I remember well just such a time in financial services. The 1980s were a period of huge growth in the sector as the City boomed and financial stories moved from the business section to the front pages. Played out against a backdrop of high unemployment and confrontational politics, a succession of what we would now call misselling scandals produced the same mood, albeit one with far fewer juicy bits. Regulation seemed, to me too, a sensible step, particularly the light-touch version that the statutes envisaged, based on the Bank of England’s success in regulating markets as one would membership of a club and all aimed at increasing confidence in the financial system.

But that lasted a matter of months until one particular scandal forced the Government to concede that its new regulator had failed the people. It paid out around £100m and the taxpayer funded compensation made the Treasury demand that the then regulators grow teeth and ensure this could never happen again.

That is how it must go. What starts as a cry for Government to sort foul things out, creates a new body, led initially by those who know the original problem best, but eventually by career civil servants who know how to manage offshoots of Government best. This body faces regular demands to act in order to stop various abuses and politicians refer decisions to it, so as to avoid making them themselves. It accumulates power to do so, but as the regulator does so, human nature makes something else happen that in time makes it fail the people who called for it – every time. Just like the FSA has, most obviously in the banking sector, but really just by costing billions more over the years than it has ever saved.

That thing that happens is that the regulated begin to frame their ethics by the regulator’s rules. That makes the compliance officer the arbiter of what a regulated business does, not the chairman or the shareholders. And while many compliance officers are over-cautious, there are always some that seek the loophole, as AIG so disastrously did in the sub-prime market. The difference is that regulation gives their inventions legitimacy and allows them to become established too fast to be controlled.

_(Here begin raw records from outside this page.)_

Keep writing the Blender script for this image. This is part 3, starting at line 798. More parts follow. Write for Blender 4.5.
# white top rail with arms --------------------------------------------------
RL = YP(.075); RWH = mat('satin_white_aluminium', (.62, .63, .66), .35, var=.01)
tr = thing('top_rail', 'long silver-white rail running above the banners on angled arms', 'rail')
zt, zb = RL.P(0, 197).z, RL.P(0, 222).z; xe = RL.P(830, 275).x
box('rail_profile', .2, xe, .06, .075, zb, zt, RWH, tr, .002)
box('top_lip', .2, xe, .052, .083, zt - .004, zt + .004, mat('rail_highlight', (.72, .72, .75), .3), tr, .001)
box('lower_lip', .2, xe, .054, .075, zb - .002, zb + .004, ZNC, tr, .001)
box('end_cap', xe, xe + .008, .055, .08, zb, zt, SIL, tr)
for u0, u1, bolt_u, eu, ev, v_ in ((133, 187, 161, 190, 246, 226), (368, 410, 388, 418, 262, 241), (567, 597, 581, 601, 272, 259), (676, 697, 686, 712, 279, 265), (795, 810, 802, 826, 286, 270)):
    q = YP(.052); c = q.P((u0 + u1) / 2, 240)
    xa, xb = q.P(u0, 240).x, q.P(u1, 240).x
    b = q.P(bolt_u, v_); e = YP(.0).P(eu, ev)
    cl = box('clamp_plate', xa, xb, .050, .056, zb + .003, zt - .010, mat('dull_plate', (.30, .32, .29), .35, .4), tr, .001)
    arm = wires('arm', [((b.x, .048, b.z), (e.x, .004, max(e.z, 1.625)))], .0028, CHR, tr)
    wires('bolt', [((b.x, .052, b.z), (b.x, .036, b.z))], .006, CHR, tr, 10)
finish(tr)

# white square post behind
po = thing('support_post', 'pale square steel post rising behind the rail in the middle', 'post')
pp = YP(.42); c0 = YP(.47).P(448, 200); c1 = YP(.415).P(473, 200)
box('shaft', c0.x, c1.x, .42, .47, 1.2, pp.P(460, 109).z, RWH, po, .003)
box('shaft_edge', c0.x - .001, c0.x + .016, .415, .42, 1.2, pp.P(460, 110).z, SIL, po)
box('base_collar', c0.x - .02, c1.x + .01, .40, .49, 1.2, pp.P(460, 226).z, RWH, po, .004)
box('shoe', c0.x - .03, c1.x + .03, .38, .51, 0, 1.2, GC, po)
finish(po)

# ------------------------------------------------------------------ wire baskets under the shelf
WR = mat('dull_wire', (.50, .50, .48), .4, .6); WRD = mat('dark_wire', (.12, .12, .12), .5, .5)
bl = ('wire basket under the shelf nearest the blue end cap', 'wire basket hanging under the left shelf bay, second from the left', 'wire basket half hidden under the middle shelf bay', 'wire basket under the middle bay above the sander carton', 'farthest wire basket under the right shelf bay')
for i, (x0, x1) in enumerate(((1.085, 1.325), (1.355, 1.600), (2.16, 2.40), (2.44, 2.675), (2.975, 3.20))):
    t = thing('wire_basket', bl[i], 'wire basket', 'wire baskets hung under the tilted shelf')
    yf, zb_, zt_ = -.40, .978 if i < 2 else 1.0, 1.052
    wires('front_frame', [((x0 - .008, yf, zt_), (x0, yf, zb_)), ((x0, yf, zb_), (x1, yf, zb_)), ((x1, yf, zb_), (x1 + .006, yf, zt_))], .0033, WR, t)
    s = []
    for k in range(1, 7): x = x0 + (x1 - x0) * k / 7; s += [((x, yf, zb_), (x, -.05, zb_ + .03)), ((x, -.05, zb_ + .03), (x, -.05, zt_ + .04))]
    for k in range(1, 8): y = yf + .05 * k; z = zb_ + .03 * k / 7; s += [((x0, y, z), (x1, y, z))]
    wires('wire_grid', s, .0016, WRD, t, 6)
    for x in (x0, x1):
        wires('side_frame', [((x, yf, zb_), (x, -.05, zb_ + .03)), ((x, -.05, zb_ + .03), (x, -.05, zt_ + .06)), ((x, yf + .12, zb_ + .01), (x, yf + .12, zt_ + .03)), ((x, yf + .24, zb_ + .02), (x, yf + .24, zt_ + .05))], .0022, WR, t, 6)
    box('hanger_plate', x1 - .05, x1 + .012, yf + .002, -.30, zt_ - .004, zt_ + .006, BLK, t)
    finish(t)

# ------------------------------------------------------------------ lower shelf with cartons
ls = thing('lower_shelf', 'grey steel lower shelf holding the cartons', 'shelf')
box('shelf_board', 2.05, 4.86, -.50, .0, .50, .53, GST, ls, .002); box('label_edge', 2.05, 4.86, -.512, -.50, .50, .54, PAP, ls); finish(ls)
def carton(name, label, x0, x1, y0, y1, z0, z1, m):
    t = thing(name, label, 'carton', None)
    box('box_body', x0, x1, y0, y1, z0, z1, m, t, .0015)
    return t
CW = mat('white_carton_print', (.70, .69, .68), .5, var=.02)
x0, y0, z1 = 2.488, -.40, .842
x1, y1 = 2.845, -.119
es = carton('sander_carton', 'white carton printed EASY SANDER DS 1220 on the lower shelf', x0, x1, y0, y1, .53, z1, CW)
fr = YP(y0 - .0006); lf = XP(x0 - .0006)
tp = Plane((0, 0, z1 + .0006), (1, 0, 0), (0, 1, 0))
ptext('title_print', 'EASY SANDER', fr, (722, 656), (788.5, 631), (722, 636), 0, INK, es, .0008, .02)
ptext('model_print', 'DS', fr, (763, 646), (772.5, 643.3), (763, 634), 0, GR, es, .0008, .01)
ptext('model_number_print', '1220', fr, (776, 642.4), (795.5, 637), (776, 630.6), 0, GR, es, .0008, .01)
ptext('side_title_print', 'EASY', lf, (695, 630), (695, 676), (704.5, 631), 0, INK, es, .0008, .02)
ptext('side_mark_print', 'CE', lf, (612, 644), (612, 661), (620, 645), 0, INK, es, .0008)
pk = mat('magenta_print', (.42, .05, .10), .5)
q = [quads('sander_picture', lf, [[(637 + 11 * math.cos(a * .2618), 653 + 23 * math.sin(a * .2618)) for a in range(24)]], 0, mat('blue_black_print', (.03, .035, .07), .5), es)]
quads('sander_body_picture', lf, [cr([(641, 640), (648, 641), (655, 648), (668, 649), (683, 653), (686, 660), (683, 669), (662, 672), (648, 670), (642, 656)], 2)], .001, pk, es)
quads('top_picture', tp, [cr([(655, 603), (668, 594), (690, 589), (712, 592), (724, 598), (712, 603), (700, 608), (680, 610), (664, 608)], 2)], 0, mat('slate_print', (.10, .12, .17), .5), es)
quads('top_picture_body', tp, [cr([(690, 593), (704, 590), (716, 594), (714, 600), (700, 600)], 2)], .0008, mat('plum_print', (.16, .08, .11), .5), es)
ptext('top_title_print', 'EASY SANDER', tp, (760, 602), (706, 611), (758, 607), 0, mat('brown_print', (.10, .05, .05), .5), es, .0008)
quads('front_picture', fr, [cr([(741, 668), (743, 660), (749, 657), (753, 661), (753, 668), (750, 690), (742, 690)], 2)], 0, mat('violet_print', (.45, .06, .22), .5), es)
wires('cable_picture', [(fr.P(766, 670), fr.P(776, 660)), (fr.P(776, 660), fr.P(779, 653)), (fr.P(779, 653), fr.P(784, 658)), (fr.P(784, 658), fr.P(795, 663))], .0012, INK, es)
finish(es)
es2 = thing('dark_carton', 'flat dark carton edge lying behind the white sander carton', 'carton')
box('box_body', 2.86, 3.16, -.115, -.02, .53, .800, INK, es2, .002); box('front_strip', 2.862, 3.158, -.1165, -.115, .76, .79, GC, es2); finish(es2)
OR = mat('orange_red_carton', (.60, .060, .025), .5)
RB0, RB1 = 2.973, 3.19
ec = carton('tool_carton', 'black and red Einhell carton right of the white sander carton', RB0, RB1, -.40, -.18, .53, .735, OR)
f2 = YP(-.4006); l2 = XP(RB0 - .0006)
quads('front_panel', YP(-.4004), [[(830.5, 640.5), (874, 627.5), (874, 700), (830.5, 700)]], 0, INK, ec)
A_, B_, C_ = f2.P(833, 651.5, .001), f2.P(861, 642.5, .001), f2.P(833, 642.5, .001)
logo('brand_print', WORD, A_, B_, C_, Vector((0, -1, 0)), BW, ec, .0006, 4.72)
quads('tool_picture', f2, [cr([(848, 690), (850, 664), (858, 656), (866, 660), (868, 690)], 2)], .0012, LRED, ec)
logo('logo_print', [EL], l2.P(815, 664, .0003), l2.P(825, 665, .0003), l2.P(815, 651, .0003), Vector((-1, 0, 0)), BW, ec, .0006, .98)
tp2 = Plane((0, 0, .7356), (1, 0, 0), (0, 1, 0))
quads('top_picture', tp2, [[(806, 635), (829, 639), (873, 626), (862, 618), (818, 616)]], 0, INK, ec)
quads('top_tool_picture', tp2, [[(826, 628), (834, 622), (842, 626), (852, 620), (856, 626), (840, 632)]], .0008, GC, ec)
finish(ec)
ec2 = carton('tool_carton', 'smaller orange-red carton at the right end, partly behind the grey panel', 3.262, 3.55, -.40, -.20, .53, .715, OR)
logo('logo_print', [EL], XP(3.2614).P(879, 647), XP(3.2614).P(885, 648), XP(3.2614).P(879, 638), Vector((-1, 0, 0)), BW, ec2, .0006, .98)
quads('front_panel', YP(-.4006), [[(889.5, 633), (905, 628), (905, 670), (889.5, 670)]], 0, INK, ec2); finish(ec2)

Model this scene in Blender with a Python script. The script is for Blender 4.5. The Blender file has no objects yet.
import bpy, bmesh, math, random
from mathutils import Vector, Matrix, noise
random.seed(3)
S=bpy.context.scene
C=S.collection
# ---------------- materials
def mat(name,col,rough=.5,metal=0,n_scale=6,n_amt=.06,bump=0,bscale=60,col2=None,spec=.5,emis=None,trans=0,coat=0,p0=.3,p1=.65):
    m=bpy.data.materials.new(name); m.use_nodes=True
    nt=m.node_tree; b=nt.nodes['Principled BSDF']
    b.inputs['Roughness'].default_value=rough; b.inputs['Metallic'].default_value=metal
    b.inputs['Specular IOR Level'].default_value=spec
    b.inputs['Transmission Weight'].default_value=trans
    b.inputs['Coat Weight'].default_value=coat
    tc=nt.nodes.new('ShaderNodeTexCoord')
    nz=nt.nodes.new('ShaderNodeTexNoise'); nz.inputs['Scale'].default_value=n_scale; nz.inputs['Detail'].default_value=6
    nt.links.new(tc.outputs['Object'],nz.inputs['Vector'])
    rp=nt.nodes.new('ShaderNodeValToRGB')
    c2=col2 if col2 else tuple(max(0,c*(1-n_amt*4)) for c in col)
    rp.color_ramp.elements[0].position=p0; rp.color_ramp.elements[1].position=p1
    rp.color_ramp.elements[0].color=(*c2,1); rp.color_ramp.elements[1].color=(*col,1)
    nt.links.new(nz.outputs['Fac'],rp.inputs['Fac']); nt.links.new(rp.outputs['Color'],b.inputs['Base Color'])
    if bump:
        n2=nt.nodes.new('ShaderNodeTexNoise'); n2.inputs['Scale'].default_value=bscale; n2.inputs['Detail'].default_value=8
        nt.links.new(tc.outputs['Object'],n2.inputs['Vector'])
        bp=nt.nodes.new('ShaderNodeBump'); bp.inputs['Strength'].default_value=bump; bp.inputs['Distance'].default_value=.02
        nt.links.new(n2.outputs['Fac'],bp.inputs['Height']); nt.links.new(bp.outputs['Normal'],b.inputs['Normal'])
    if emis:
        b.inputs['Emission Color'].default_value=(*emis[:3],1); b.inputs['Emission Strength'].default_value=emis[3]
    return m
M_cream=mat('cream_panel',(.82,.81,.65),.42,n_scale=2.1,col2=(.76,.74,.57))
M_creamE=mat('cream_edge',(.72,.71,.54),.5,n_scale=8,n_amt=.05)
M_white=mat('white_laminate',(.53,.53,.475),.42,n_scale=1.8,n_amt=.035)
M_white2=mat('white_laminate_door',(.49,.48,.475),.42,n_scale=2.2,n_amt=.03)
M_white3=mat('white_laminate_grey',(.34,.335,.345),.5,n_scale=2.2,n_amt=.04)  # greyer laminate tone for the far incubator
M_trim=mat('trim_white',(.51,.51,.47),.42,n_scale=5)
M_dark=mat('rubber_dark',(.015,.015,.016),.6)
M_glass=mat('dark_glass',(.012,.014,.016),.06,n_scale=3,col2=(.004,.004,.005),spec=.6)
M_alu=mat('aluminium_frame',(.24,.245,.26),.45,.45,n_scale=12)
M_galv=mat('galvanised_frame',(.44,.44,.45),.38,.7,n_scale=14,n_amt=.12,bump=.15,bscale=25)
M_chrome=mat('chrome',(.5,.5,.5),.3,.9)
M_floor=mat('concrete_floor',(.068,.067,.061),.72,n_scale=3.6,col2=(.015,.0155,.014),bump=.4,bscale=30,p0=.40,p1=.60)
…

Common sense and clumsy policemen, who can easily be got round and who when they act, must stifle many to stop one, cannot cope effectively with this creativity and in the end more and more rules pile up and the industry shrinks, like some Communist bloc state, into a endless life-sapping battle between the police and the policed.

Welcome to your future pressmen. Despite your current crisis, do fight against it tooth and nail now, or one day the great British press will be as toothless as are our financial services.